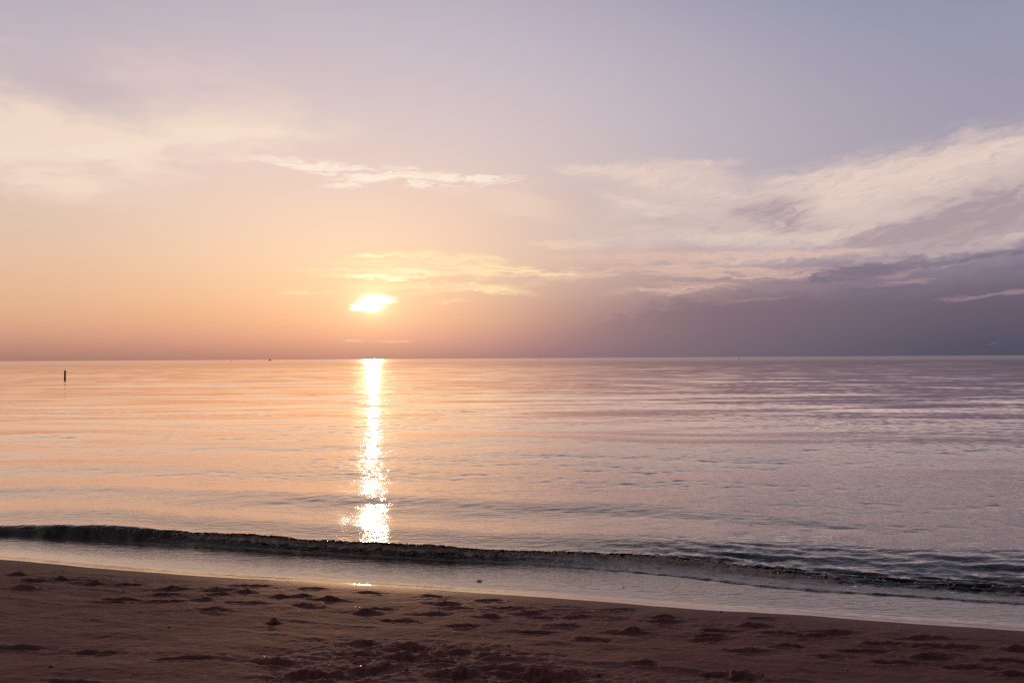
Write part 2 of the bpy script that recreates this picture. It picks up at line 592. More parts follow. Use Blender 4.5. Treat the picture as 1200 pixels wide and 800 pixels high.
def mat_simple(name, c0, c1, scale, rough, spec=0.5, bmp=0.3, transl=0.0):
    m, gg, out = new_mat(name)
    n = gg.noise(objco(gg, scale, scale, scale), 1.0, 5.0, 0.65)
    p = gg.n('ShaderNodeBsdfPrincipled')
    gg.put(p.inputs['Base Color'], gg.mix(gg.mapr(n, 0.3, 0.7), lin(*c0), lin(*c1)))
    p.inputs['Roughness'].default_value = rough
    p.inputs['Specular IOR Level'].default_value = spec
    gg.put(p.inputs['Normal'], bump(gg, n, bmp, 0.01))
    sh = p
    if transl:
        tr = gg.n('ShaderNodeBsdfTranslucent')
        tr.inputs['Color'].default_value = lin(*c1)
        sh = gg.n('ShaderNodeMixShader')
        sh.inputs[0].default_value = transl
        gg.t.links.new(p.outputs[0], sh.inputs[1])
        gg.t.links.new(tr.outputs[0], sh.inputs[2])
    gg.t.links.new(sh.outputs[0], out.inputs[0])
    return m


def mat_foam():
    m, gg, out = new_mat('foam_bubbles')
    geo = gg.n('ShaderNodeNewGeometry')
    ws = water_shader(gg, lin(226, 214, 206), 0.12, X(gg, geo.outputs['Normal']), 1.6)
    tr = gg.n('ShaderNodeBsdfTranslucent')
    tr.inputs['Color'].default_value = lin(240, 230, 224)
    ms = gg.n('ShaderNodeMixShader')
    ms.inputs[0].default_value = 0.65
    gg.t.links.new(ws.outputs[0], ms.inputs[1])
    gg.t.links.new(tr.outputs[0], ms.inputs[2])
    gg.t.links.new(ms.outputs[0], out.inputs[0])
    return m


M_SEA, M_FILM, M_SAND = mat_sea(), mat_film(), mat_sand()
M_FOAM = mat_foam()
M_GRIT = mat_simple('shell_grit', (150, 128, 120), (220, 205, 195), 80, 0.36, 1.0, 0.05)
M_CLOD = mat_simple('damp_sand', (92, 66, 60), (120, 90, 80), 50, 0.85, 0.3, 0.6)
M_STONE = mat_simple('dark_stone', (52, 44, 44), (84, 72, 68), 60, 0.5, 0.5, 0.3)
M_PILE = mat_simple('weathered_timber', (34, 22, 22), (62, 44, 40), 6, 0.8, 0.3, 0.6)
M_TWIG = mat_simple('wet_twig', (36, 26, 24), (66, 50, 44), 40, 0.5, 0.5, 0.5)
M_HULL = mat_simple('boat_paint', (44, 34, 34), (70, 54, 50), 2, 0.6, 0.4, 0.2)
M_BUOY = mat_simple('buoy_paint', (46, 34, 38), (74, 52, 52), 3, 0.6, 0.4, 0.2)

# ------------------------------------------------------------------ shore lines (from the photograph, as ground curves)
ZW = 0.112                                  # height reached by the wash
_w = np.array([at_z(x, y, ZW)[:2] for x, y in ((-60, 652), (0, 655.5), (60, 660), (130, 667), (210, 673), (300, 680), (437, 685), (600, 697), (800, 712), (1000, 725), (1200, 739), (1280, 744))])
_t = np.array([at_z(x, y, 0.08)[:2] for x, y in ((-60, 627), (0, 628), (100, 631), (200, 637), (300, 645), (437, 653), (600, 661), (700, 669), (790, 676), (860, 687), (950, 695), (1050, 701), (1200, 711), (1280, 715))])


def smooth_curve(P):
    P = P[np.argsort(P[:, 0])]
    x = np.linspace(-14, 14, 1401)
    lo = P[0, 1] + (P[1, 1] - P[0, 1]) / (P[1, 0] - P[0, 0]) * 0.5 * (x - P[0, 0])
    hi = P[-1, 1] + (P[-1, 1] - P[-2, 1]) / (P[-1, 0] - P[-2, 0]) * 0.5 * (x - P[-1, 0])
    y = np.where(x < P[0, 0], lo, np.where(x > P[-1, 0], hi, np.interp(x, P[:, 0], P[:, 1])))
    k = np.exp(-0.5 * (np.arange(-60, 61) / 18.0) ** 2)
    k /= k.sum()
    y = np.convolve(np.pad(y, 60, mode='edge'), k, 'valid')
    return x, y


XW, YW = smooth_curve(_w)
XT, YT = smooth_curve(_t)
yw0 = lambda x: np.interp(x, XW, YW)
yw = lambda x: yw0(x) + 0.022 * perlin(x * 1.3, x * 0 + 3.3, 5) + 0.008 * perlin(x * 5, x * 0 + 1.2, 6)
yt = lambda x: np.interp(x, XT, YT) + 0.03 * perlin(x * 1.1, x * 0 + 7.7, 7) + 0.012 * perlin(x * 4.3, x * 0 + 2.1, 8)

FS = np.linspace(-0.5, 6, 3251)
FH = np.cumsum(-(0.014 + 0.088 * (1 - sstep(0.10, 0.26, FS))) * 0.002)
FH += ZW - np.interp(0.0, FS, FH)


def film_h(s_):
    """height of the thin wash, s_ metres seaward of its edge"""
    return np.interp(s_, FS, FH)


# ------------------------------------------------------------------ sea: one sheet from the breaking wave to the horizon
NC = 1500
th = np.tan(np.linspace(R(-50), R(50), NC))
n_prof = np.concatenate([np.linspace(0, 1, 70)])             # wave rows (profile parameter)
n_far = [2.2]
while n_far[-1] < 40000:
    r = n_far[-1] + 8
    n_far.append(n_far[-1] + max(0.018, (r - 8) * 0.0028 + 0.016) * (1.0 if r < 150 else 1 + (r - 150) / 150.0 if r < 1500 else 10))
n_far = np.array(n_far[1:])


def at_rows(n):
    """x, y on the fan for offsets n (rows) seaward of the toe line"""
    x = np.zeros((len(n), NC))
    for _ in range(25):
        y = yt(np.clip(x, -12, 12)) + n[:, None]
        x = 0.5 * x + 0.5 * th[None, :] * y
    return x, yt(np.clip(x, -12, 12)) + n[:, None]


# profile of the little breaker: (offset, height) toe -> crest -> back
PT = np.array([0, .10, .22, .34, .44, .52, .62, .74, .86, 1.0])
PN_L = np.array([0, .020, .045, .07, .10, .17, .40, .95, 1.60, 2.2])
PZ_L = np.array([0.0, .20, .56, .86, .99, 1.0, .97, .90, .84, .78])
PN_R = np.array([0, .16, .32, .43, .52, .70, 1.0, 1.35, 1.8, 2.2])
PZ_R = np.array([0.0, .04, .12, .52, .66, .72, .86, .96, .90, .78])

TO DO
All the lines above are to be reproduced exactly, except the pictures.

EXERCISE OUTPUT
Write part 2 of the bpy script that recreates this picture. It picks up at line 592. More parts follow. Use Blender 4.5. Treat the picture as 1200 pixels wide and 800 pixels high.
def mat_simple(name, c0, c1, scale, rough, spec=0.5, bmp=0.3, transl=0.0):
    m, gg, out = new_mat(name)
    n = gg.noise(objco(gg, scale, scale, scale), 1.0, 5.0, 0.65)
    p = gg.n('ShaderNodeBsdfPrincipled')
    gg.put(p.inputs['Base Color'], gg.mix(gg.mapr(n, 0.3, 0.7), lin(*c0), lin(*c1)))
    p.inputs['Roughness'].default_value = rough
    p.inputs['Specular IOR Level'].default_value = spec
    gg.put(p.inputs['Normal'], bump(gg, n, bmp, 0.01))
    sh = p
    if transl:
        tr = gg.n('ShaderNodeBsdfTranslucent')
        tr.inputs['Color'].default_value = lin(*c1)
        sh = gg.n('ShaderNodeMixShader')
        sh.inputs[0].default_value = transl
        gg.t.links.new(p.outputs[0], sh.inputs[1])
        gg.t.links.new(tr.outputs[0], sh.inputs[2])
    gg.t.links.new(sh.outputs[0], out.inputs[0])
    return m


def mat_foam():
    m, gg, out = new_mat('foam_bubbles')
    geo = gg.n('ShaderNodeNewGeometry')
    ws = water_shader(gg, lin(226, 214, 206), 0.12, X(gg, geo.outputs['Normal']), 1.6)
    tr = gg.n('ShaderNodeBsdfTranslucent')
    tr.inputs['Color'].default_value = lin(240, 230, 224)
    ms = gg.n('ShaderNodeMixShader')
    ms.inputs[0].default_value = 0.65
    gg.t.links.new(ws.outputs[0], ms.inputs[1])
    gg.t.links.new(tr.outputs[0], ms.inputs[2])
    gg.t.links.new(ms.outputs[0], out.inputs[0])
    return m


M_SEA, M_FILM, M_SAND = mat_sea(), mat_film(), mat_sand()
M_FOAM = mat_foam()
M_GRIT = mat_simple('shell_grit', (150, 128, 120), (220, 205, 195), 80, 0.36, 1.0, 0.05)
M_CLOD = mat_simple('damp_sand', (92, 66, 60), (120, 90, 80), 50, 0.85, 0.3, 0.6)
M_STONE = mat_simple('dark_stone', (52, 44, 44), (84, 72, 68), 60, 0.5, 0.5, 0.3)
M_PILE = mat_simple('weathered_timber', (34, 22, 22), (62, 44, 40), 6, 0.8, 0.3, 0.6)
M_TWIG = mat_simple('wet_twig', (36, 26, 24), (66, 50, 44), 40, 0.5, 0.5, 0.5)
M_HULL = mat_simple('boat_paint', (44, 34, 34), (70, 54, 50), 2, 0.6, 0.4, 0.2)
M_BUOY = mat_simple('buoy_paint', (46, 34, 38), (74, 52, 52), 3, 0.6, 0.4, 0.2)

# ------------------------------------------------------------------ shore lines (from the photograph, as ground curves)
ZW = 0.112                                  # height reached by the wash
_w = np.array([at_z(x, y, ZW)[:2] for x, y in ((-60, 652), (0, 655.5), (60, 660), (130, 667), (210, 673), (300, 680), (437, 685), (600, 697), (800, 712), (1000, 725), (1200, 739), (1280, 744))])
_t = np.array([at_z(x, y, 0.08)[:2] for x, y in ((-60, 627), (0, 628), (100, 631), (200, 637), (300, 645), (437, 653), (600, 661), (700, 669), (790, 676), (860, 687), (950, 695), (1050, 701), (1200, 711), (1280, 715))])


def smooth_curve(P):
    P = P[np.argsort(P[:, 0])]
    x = np.linspace(-14, 14, 1401)
    lo = P[0, 1] + (P[1, 1] - P[0, 1]) / (P[1, 0] - P[0, 0]) * 0.5 * (x - P[0, 0])
    hi = P[-1, 1] + (P[-1, 1] - P[-2, 1]) / (P[-1, 0] - P[-2, 0]) * 0.5 * (x - P[-1, 0])
    y = np.where(x < P[0, 0], lo, np.where(x > P[-1, 0], hi, np.interp(x, P[:, 0], P[:, 1])))
    k = np.exp(-0.5 * (np.arange(-60, 61) / 18.0) ** 2)
    k /= k.sum()
    y = np.convolve(np.pad(y, 60, mode='edge'), k, 'valid')
    return x, y


XW, YW = smooth_curve(_w)
XT, YT = smooth_curve(_t)
yw0 = lambda x: np.interp(x, XW, YW)
yw = lambda x: yw0(x) + 0.022 * perlin(x * 1.3, x * 0 + 3.3, 5) + 0.008 * perlin(x * 5, x * 0 + 1.2, 6)
yt = lambda x: np.interp(x, XT, YT) + 0.03 * perlin(x * 1.1, x * 0 + 7.7, 7) + 0.012 * perlin(x * 4.3, x * 0 + 2.1, 8)

FS = np.linspace(-0.5, 6, 3251)
FH = np.cumsum(-(0.014 + 0.088 * (1 - sstep(0.10, 0.26, FS))) * 0.002)
FH += ZW - np.interp(0.0, FS, FH)


def film_h(s_):
    """height of the thin wash, s_ metres seaward of its edge"""
    return np.interp(s_, FS, FH)


# ------------------------------------------------------------------ sea: one sheet from the breaking wave to the horizon
NC = 1500
th = np.tan(np.linspace(R(-50), R(50), NC))
n_prof = np.concatenate([np.linspace(0, 1, 70)])             # wave rows (profile parameter)
n_far = [2.2]
while n_far[-1] < 40000:
    r = n_far[-1] + 8
    n_far.append(n_far[-1] + max(0.018, (r - 8) * 0.0028 + 0.016) * (1.0 if r < 150 else 1 + (r - 150) / 150.0 if r < 1500 else 10))
n_far = np.array(n_far[1:])


def at_rows(n):
    """x, y on the fan for offsets n (rows) seaward of the toe line"""
    x = np.zeros((len(n), NC))
    for _ in range(25):
        y = yt(np.clip(x, -12, 12)) + n[:, None]
        x = 0.5 * x + 0.5 * th[None, :] * y
    return x, yt(np.clip(x, -12, 12)) + n[:, None]


# profile of the little breaker: (offset, height) toe -> crest -> back
PT = np.array([0, .10, .22, .34, .44, .52, .62, .74, .86, 1.0])
PN_L = np.array([0, .020, .045, .07, .10, .17, .40, .95, 1.60, 2.2])
PZ_L = np.array([0.0, .20, .56, .86, .99, 1.0, .97, .90, .84, .78])
PN_R = np.array([0, .16, .32, .43, .52, .70, 1.0, 1.35, 1.8, 2.2])
PZ_R = np.array([0.0, .04, .12, .52, .66, .72, .86, .96, .90, .78])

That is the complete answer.